- The Washington Times - Wednesday, October 12, 2011

Take Alex Ovechkin and Nicklas Backstrom off the Washington Capitals and there would be reason for concern. Take the best two players off any NHL team and there are problems.

But the Pittsburgh Penguins sure look like the exception to that rule of thumb, as they’ve thrived in the past nine months even without two of the top players in the world — Sidney Crosby and Evgeni Malkin.

Crosby suffered a concussion in early January and Malkin tore the ACL and MCL in his right knee in early February. Yet the Penguins have gone 20-11-5 since then when both stars are out of the lineup.

“Obviously they’re doing some things right without those two lineup in the lineup,” Caps forward Troy Brouwer said. “Just because you don’t see 71 [Malkin] or 87 [Crosby] in the lineup, it doesn’t mean that they’re not a very good hockey team.”

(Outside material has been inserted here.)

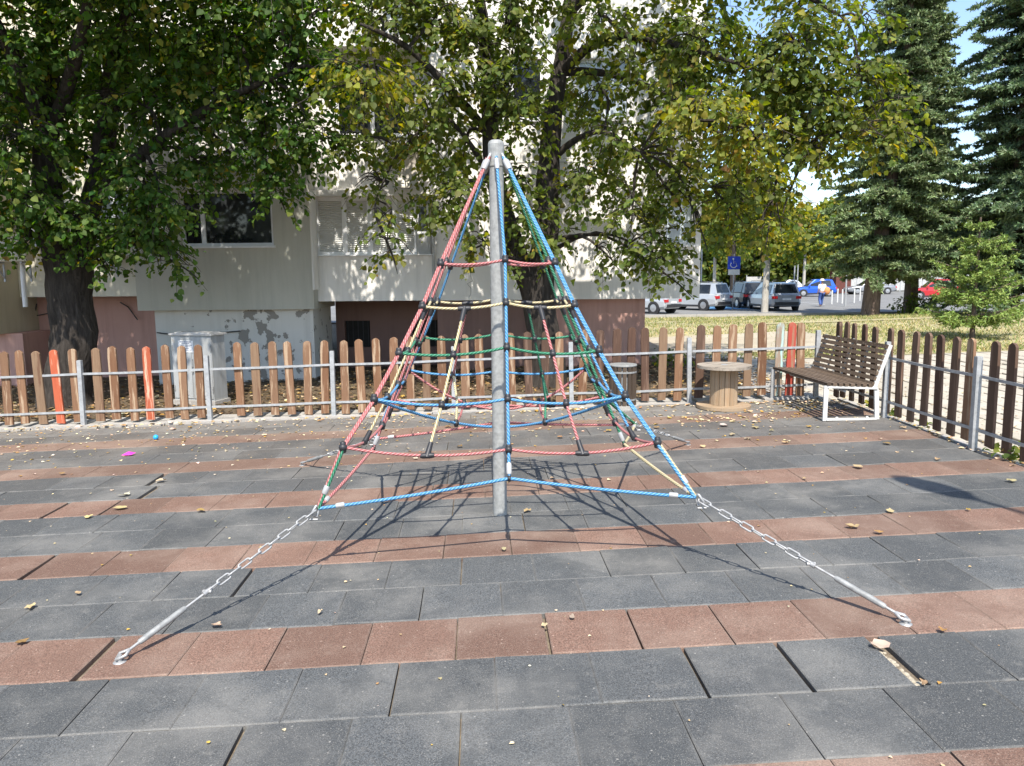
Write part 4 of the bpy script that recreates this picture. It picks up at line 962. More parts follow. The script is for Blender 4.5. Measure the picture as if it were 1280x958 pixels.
# ------------------------------------------------------------------ conifers
def conifer(name, label, base, H, R, z0, cols, wts, trunk_r, nwh, per, tw, nsz, lean=(0, 0), power=.85, group=None, droop=.3):
    t = thing(name, base, label, 'tree', group); base = np.array(base)
    P, Rr = smooth_pts([(0, 0, -.1), (lean[0] * .2, lean[1] * .2, H * .15), (lean[0], lean[1], H * .5), (lean[0] * 1.1, lean[1] * 1.1, H)], [trunk_r * 1.25, trunk_r, trunk_r * .6, .02], 4)
    b = MB(); b.tube(P, Rr, 12); bra = MB(); obj('trunk', b, M['bark_red'], t, smooth=True)
    Vs = []; Cc = []
    for i in range(nwh):
        f = (i + random.uniform(-.3, .3)) / nwh; f = min(max(f, 0), .995); z = z0 + (H - z0) * f
        ax = np.array([lean[0] * min(1, z / (H * .5)), lean[1] * min(1, z / (H * .5)), z])
        Lr = R * (1 - f) ** power
        for k in range(per):
            a = 2 * PI * (k + random.uniform(-.35, .35)) / per + i * 1.1; L = Lr * random.uniform(.45, 1.2) + .12
            d = np.array([math.cos(a), math.sin(a), 0]); up = random.uniform(-.05, .2)
            DRO = random.uniform(.5, 1.7)
            def bp(s): return ax + d * L * s + np.array([0, 0, L * (up * s - droop * s * s * DRO + .12 * s ** 4)])
            bra.tube([bp(0), bp(.5), bp(.95)], [.012 + .01 * L, .01 + .006 * L, .004], 3, cap=False)
            n = max(4, int(tw * L)); s = np.sort(rng.uniform(.12, 1, n)) ; base_p = np.array([bp(q) for q in s])
            sd_ = np.array([-d[1], d[0], 0]); m = 9
            sg = np.where(rng.random(n) < .5, 1, -1)
            tl = (.16 + .26 * (1 - s)) * min(1.0, .45 + L * .4) * rng.uniform(.7, 1.3, n)
            td = d * .55 + sd_ * sg[:, None] * rng.uniform(.3, 1.1, (n, 1)) + np.array([0, 0, -1]) * rng.uniform(-.05, .6, (n, 1)); td /= np.linalg.norm(td, axis=1, keepdims=True)
            qs = np.linspace(.05, 1, m)[None, :, None]
            pp_ = base_p[:, None] + td[:, None] * tl[:, None, None] * qs
            nd = td[:, None] * .75 + rng.normal(0, .55, (n, m, 3)) + np.array([0, 0, .12]); nd /= np.linalg.norm(nd, axis=2, keepdims=True)
            wv = np.cross(nd, rng.normal(size=(n, m, 3))); wv /= np.linalg.norm(wv, axis=2, keepdims=True)
            ln = nsz * rng.uniform(.7, 1.4, (n, m, 1)); wd_ = nsz * .27
            tri = np.stack([pp_ - wv * wd_, pp_ + wv * wd_, pp_ + nd * ln], 2).reshape(-1, 3); Vs.append(tri)
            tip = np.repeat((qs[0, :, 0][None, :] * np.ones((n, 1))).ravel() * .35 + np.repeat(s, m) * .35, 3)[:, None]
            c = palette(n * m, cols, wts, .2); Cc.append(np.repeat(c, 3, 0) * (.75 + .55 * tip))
    V = np.concatenate(Vs); col = np.clip(np.concatenate(Cc), 0, 1); F = np.arange(len(V)).reshape(-1, 3)
    obj('branches', bra, M['bark_red'], t)['kind'] = 'stuff'
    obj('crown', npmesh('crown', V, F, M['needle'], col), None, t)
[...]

Dan Bylsma’s team proved last year it was good, not falling off when Malkin was lost for the season. The Penguins actually finished with 106 points and made the playoffs, on the strength of players like Kris Letang, Chris Kunitz, Tyler Kennedy and Jordan Staal. And, of course, goaltender Marc-Andre Fleury, who led them to the 2009 Stanley Cup.

“They still have a ton of really good players. Their goaltending is awesome. They all work extremely hard,” Caps defenseman Karl Alzner said. “A lot of them have won a Cup, so they know what it takes to win.”

Winning is an attitude, but it also takes talent. With Kunitz and Staal able to step up, and acquisitions like James Neal filling holes, general manager Ray Shero made sure this wasn’t a two-man team on offense.

“On every team you have your few superstars, and in their case they have two of the best in the league,” Brouwer said. “The other guys get overshadowed as a result of it. They got a lot of good guys throughout that lineup, a lot of guys who can score, a great supporting cast.”

It seems like the Penguins have almost gotten used to playing without Crosby and Malkin. They’re 26-13-6 since Crosby went out with the concussion problems.

But with a bit of a different team this year, not much has changed. Pittsburgh started the season with a three-game Western Canada swing with stops in Vancouver, Calgary and Edmonton and returned home to face the Panthers. They have yet to lose a game in regulation despite Malkin missing the two most recent games with a “lower-body injury.”

“They’re just good,” Caps coach Bruce Boudreau said. “They’re a difficult team to play against. There’s a reason they’re 3-0-1, too, starting with the first three on the road out west. When you can do that, you got a good team.”

And, then, if and when Crosby and Malkin are reunited, the Penguins could become scary.